As of mid-Oct., the legislation sits with the Senate and will be reviewed in committee there. The Trudeau government hopes to have the legislation proclaimed and in effect by early 2019, followed by consideration of the regulations, which the relevant departments are already drafting.

Barring a major change of direction by the Liberals, sometime next year Canada will have a new environmental impact assessment system in place.

Where does that leave the Alberta-based pipeline industry? Will the predictions of CEPA CEO Chris Bloomer – that no pipeline company will ever propose a project under the C69 regime – come true?

Industry veterans like Dennis McConaghy are adamant Bloomer is right.  That would be the worst case scenario.

A better scenario is that concerns raised by CEPA and the Canada West Foundation are addressed with amendments in the Senate and by the regulations.

Grant Robinson of the CD Howe Institute has several suggestions that should be seriously considered by the government.

One, slow walk the bill through the Senate until the regulations are ready. “Let’s see the full package (including the project list’) to see how the Impact Assessment Act and associated regulations will function together,” he said.

Two, phase-in the new impact assessment system, perhaps with a pilot project or two, in order to “understand the mechanics and iron out kinks with some smaller, less complex applications before extending the revamp to all major projects.”

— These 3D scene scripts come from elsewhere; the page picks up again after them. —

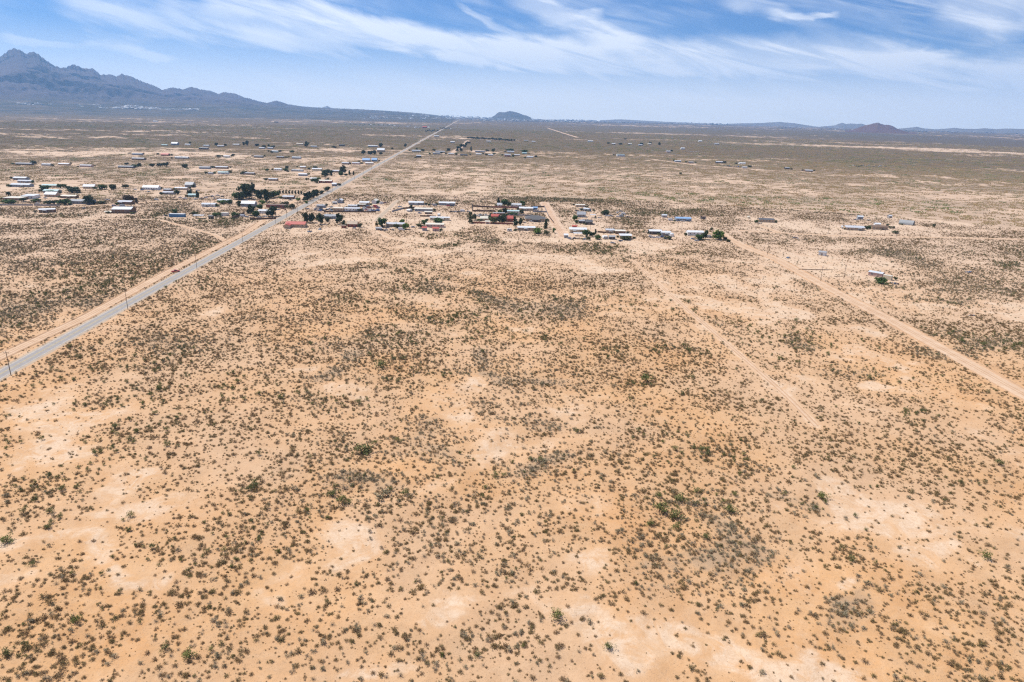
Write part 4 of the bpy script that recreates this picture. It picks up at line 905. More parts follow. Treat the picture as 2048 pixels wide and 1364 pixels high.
for f in [
 ((945,413.5),(986,415.8),2.0,M_fd,'dark board fence along the back of the empty corral'),
 ((944.5,423),(990,423.5),1.9,M_fd,'dark board fence along the front of the empty corral'),
 ((944,407),(944.8,423),2.0,M_fd,'dark fence closing the left side of the empty corral'),
 ((986,415.5),(1037,416.5),2.0,M_wm,'red-brown fence between the white houses and the fenced lot'),
 ((1066,424),(1094,425),1.9,M_fg,'grey tin fence in front of the blue shed'),
 ((1062,414.6),(1089,414.8),1.9,M_fd,'dark fence behind the blue shed'),
 ((1088,413),(1097,433),2.0,M_fg,'grey tin fence along the broad dirt lane'),
 ((1010,430.5),(1066,432),1.6,M_fg,'low grey fence above the dark-roofed tan house'),
 ((943,446.5),(970,447.4),1.9,M_wm,'red-brown compound wall left of the pink gatehouse'),
 ((980.5,447.8),(1026,448.8),1.9,M_wm,'red-brown compound wall right of the pink gatehouse'),
 ((1097,433),(1108,447),1.6,M_fd,'dark fence stepping down the broad dirt lane'),
 ((464,438.5),(489,428),2.2,M_fd,'brown slanting board fence beside the dark junipers'),
 ((500,440),(552,438),1.8,M_fd,'low dark fence below the dark junipers'),
 ((0,411),(66,411.5),2.0,M_blk,'grey block wall at the left edge'),
 ((68,411.5),(120,413),2.0,M_blk,'grey block wall before the long dark grey home'),
 ((784,424),(806,418),1.8,M_fg,'crooked tin fence beside the paved side road'),
 ((806,418),(830,416),1.8,M_fd,'dark fence behind the rounded camper'),
 ((840,433),(872,434),1.6,M_fd,'low dark fence before the long white mobile home'),
 ((648,424.5),(752,425),1.6,M_fd,'long dark fence closing the front of the junk yard'),
 ((1597,539),(1700,541),.5,M_fd,'collapsed dark fence running level through the scrub'),
 ((1669,553),(1712,557),.5,M_fd,'front length of the collapsed corral'),
 ((1688,552),(1718,555),.5,M_fd,'back length of the collapsed corral'),
 ((1195,465),(1212,466.5),1.6,M_fd,'dark fence left of the grey-roofed tan home'),
 ((532,411),(572,420),1.8,M_fd,'dark fence right of the maroon-brown barn'),
]: fence(*f)

# ------------------------------------------------------------------ power poles
pole_mb = MB(); pole_mb.cyl((0, 0, -.5), (0, 0, 11.5), .17, .11, 8); ME_POLE = pole_mb.mesh('shaft', [mat('pole_wood', (.13, .085, .06), .9)])
cr = MB(); cr.box(-1.25, 1.25, -.06, .06, 10.6, 10.75); ME_CROSS = cr.mesh('crossarm', [MATS['pole_wood']])
ins = MB(); ins.cyl((0, 0, 0), (0, 0, .25), .07, .04, 6); ME_INS = ins.mesh('insulator', [mat('insulator_glaze', (.35, .33, .30), .3)])
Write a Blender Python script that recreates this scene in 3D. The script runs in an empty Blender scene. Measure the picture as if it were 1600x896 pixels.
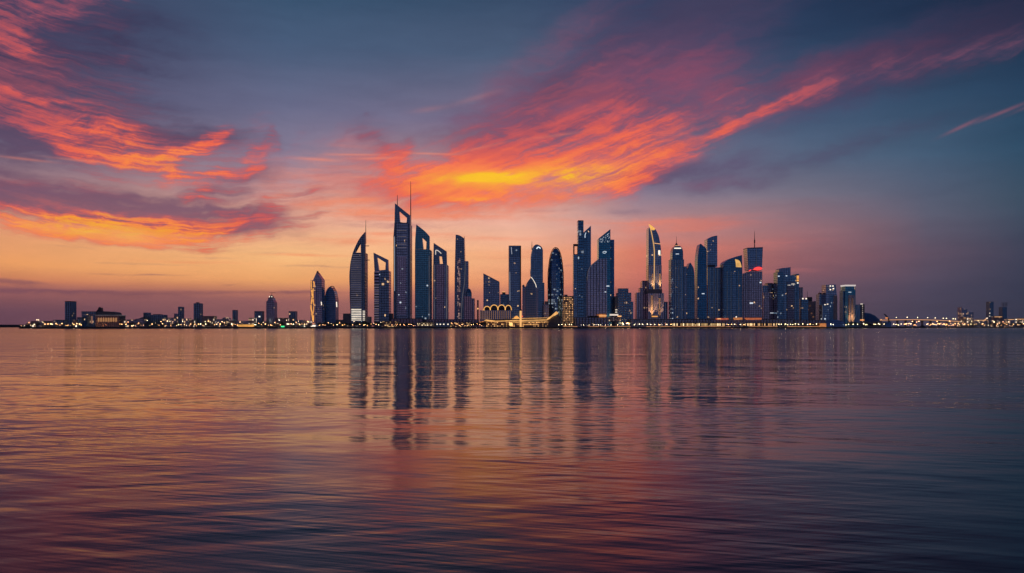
import bpy, bmesh, math, random
from mathutils import Vector, Matrix
R = math.radians
C = bpy.context.scene
COL = C.collection

# ---------------------------------------------------------------- camera
# real-size scene in metres: x right, y towards the city, z up, water at z = 0
EYE = 4.0            # eye height above the water
F = 1256.0           # focal length in units of 1/1600 of the picture width
HZ = 510.0           # row of the horizon in a 1600 x 896 picture
cam_d = bpy.data.cameras.new('camera')
cam = bpy.data.objects.new('camera', cam_d); COL.objects.link(cam)
cam.location = (0, 0, EYE); cam.rotation_euler = (R(90), 0, 0)
cam_d.sensor_width = 36.0; cam_d.lens = 36.0*F/1600.0
cam_d.shift_y = (HZ-448.0)/1600.0
cam_d.clip_start = 0.1; cam_d.clip_end = 100000
C.camera = cam
C.render.resolution_x, C.render.resolution_y = 1024, 573

C.view_settings.view_transform = 'Standard'; C.view_settings.look = 'None'
C.view_settings.exposure = 0.0; C.view_settings.gamma = 1.0
C.view_settings.use_curve_mapping = False
C.render.engine = 'CYCLES'
C.cycles.use_denoising = True
C.cycles.max_bounces = 6; C.cycles.glossy_bounces = 4; C.cycles.diffuse_bounces = 2
C.cycles.sample_clamp_indirect = 5
C.cycles.sample_clamp_direct = 12

SUN_AZ, SUN_EL = R(-1.5), R(-3.0)       # the sun has already set behind the city

# ---------------------------------------------------------------- node helpers
def lin(c):
    f = lambda v: v/12.92 if v <= 0.04045 else ((v+0.055)/1.055)**2.4
    return tuple(f(v/255.0) for v in c[:3]) + (1.0,)

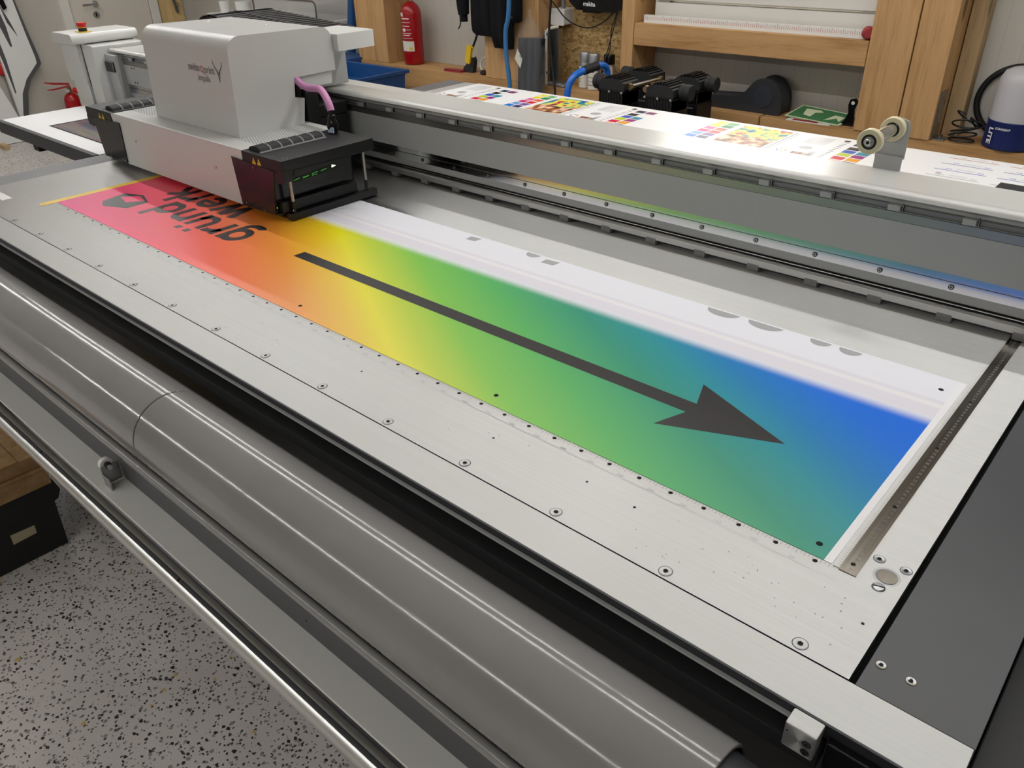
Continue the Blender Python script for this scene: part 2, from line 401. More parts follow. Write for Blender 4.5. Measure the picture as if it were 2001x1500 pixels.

But even if the Trudeau government follows Robinson’s advice, and even if it adopts even more amendments after the Senate review, it cannot undo the pipeline industry’s prinicpal complaint with Bill C69: removal of project assessment from the NEB.

Industry drew that line in the sand and the Liberals chose to cross it. Now we await the fallout in the oil and gas sector.

In the meantime, Jason Kenney and the United Conservative Party will continue to hold anti-C69 rallies, trying to hang the bill on Notley because of her close association with Prime Minister Trudeau and her decision to work collaboratively behind the scenes rather indulge in public criticisms.